While there are advantages for the parties using confrontation to resolve a dispute, there are also drawbacks to the style that should be avoided to ensure that all parties are respected and heard.  These drawbacks include: 

  • Overpowering: In many cases, it is easy for a confrontational person to overpower another person, whether it is because of their style or the way they conduct themselves.  The confrontational person will likely walk away from a conflict thinking that they have won, but they instead only overpowered the other person.  
  • Violence: It is easy for confrontational people to become violent or overstep a person’s boundaries in conflict. Because they often approach the issue with a win-at-all-cost mentality, they may become violent to achieve this.  This can be particularly dangerous, and it needs to be kept in check.  
  • Over-commitment: There is a tendency to overcommit to the position that the party is in when they are operating in a confrontational manner.  This means that a party may be advocating for a position that they do not want or need because it is the position they chose.  This means that they could cause harm to the other party simply because they would not compromise.  
  • Relational Issues: While confrontation may allow a party to leave a conflict with a sense of winning, that can come at the expense of the relationship.  This is a big drawback to the confrontational style and why many people encourage collaboration over confrontation. Many times, the relationship is the most important part, but the goal to win can get in the way of that.  
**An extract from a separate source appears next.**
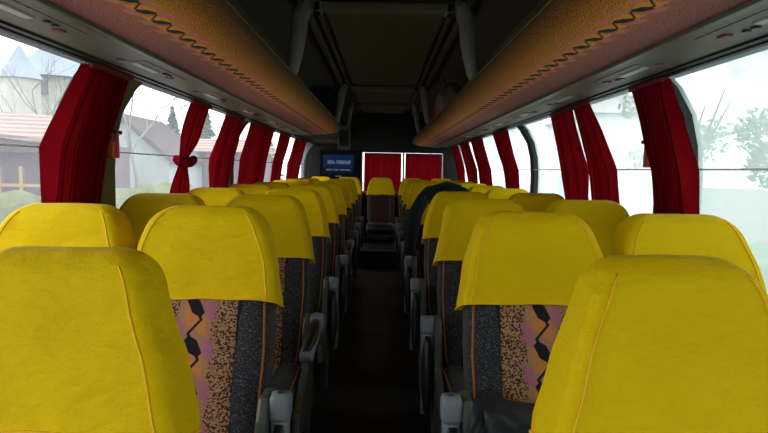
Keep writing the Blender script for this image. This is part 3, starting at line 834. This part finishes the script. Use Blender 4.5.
for zz in (1.2,3.4):
    for yy in (-1.8,.8):
        b=MB(); b.box(-1.54,-1.48,yy,yy+.9,zz,zz+1.2); b.build('house_window',GRH,t)
g=MB()
def rf(u,v):
    a=v*PI; y=1+22*u; n=noise.noise(Vector((y*1.1,a*2,7)))
    return (4.9+.8*math.cos(a)*(1+.3*n),y,GZ+1.5*math.sin(a)**.6*(1+.2*n))
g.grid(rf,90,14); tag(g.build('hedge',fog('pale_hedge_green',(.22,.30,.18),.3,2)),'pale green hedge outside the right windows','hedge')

# ------------------------------------------------------------------ light
w=bpy.data.worlds.new('overcast'); bpy.context.scene.world=w; w.use_nodes=True; nt=w.node_tree; nt.nodes.clear()
o=nt.nodes.new('ShaderNodeOutputWorld'); bg=nt.nodes.new('ShaderNodeBackground'); tc=nt.nodes.new('ShaderNodeTexCoord'); sp=nt.nodes.new('ShaderNodeSeparateXYZ'); rp=nt.nodes.new('ShaderNodeValToRGB')
nt.links.new(tc.outputs['Generated'],sp.inputs[0]); nt.links.new(sp.outputs[2],rp.inputs[0]); nt.links.new(rp.outputs[0],bg.inputs[0]); nt.links.new(bg.outputs[0],o.inputs[0])
e=rp.color_ramp.elements; e[0].position=0; e[0].color=(.80,.88,.95,1); e[1].position=.6; e[1].color=(1,1,1,1)
bg.inputs[1].default_value=3.3
def portal(loc,rot,sx,sy):
    l=bpy.data.lights.new('window_portal','AREA'); l.shape='RECTANGLE'; l.size=sx; l.size_y=sy; l.cycles.is_portal=True
    ob=bpy.data.objects.new('window_portal',l); C.objects.link(ob); ob.location=loc; ob.rotation_euler=rot
for s in (-1,1): portal((s*1.3,(Y0+Y1)/2,1.23),(PI/2,0,s*PI/2),Y1-Y0,1.0)
portal((0,Y0-.1,1.35),(-PI/2,0,0),2.5,.85)
portal(((WX0+WX1)/2,Y1+.1,1.2),(PI/2,0,0) ,1.4,.7)
sc=bpy.context.scene
sc.view_settings.view_transform='Standard'; sc.view_settings.look='None'; sc.view_settings.exposure=.12; sc.view_settings.gamma=1
sc.cycles.max_bounces=8; sc.cycles.transparent_max_bounces=16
Understanding where the line is not easy, but with some work, a person can use a confrontational style to achieve their goals while still keeping their relationships and goals intact.  

Tips for Working with Confrontational People: 

While confrontation is not everyone’s preferred style, it can also be helpful to know how to deal with a confrontational person, especially when they are attempting to overpower or ignore collaboration.  Some tips for dealing with confrontational people include: 

  • Depersonalize: When confrontational people are interacting in a harmful way, it can often help the situation to depersonalize.  This means separating the situation from an attack on oneself and focusing on the issue at hand.  Being proactive about avoiding topics that could turn the attack back on the nonconfrontational person will help keep the focus on the conflict and off the confrontational person from pushing further.  
  • Boundaries: Each person is entitled to their boundaries and they should be respected.  Assert boundaries clearly and articulate when they have been violated.  Ensure that any oversteps are met with consequences of some kind to create a culture where the autonomy of each person is respected fully.  Demanding re
  • Distance: In some situations, it is best to avoid the conflict or the person altogether.  Unless something major is at stake, avoiding a confrontation can help ease the situation and avoid unnecessary stress or danger if safety is threatened.  

Being confrontational is a trait that can be used for good, but it can quickly shift to harmful if it is not kept in check.  It truly is a style of conflict resolution that acknowledges all conflicts present directly and persistently.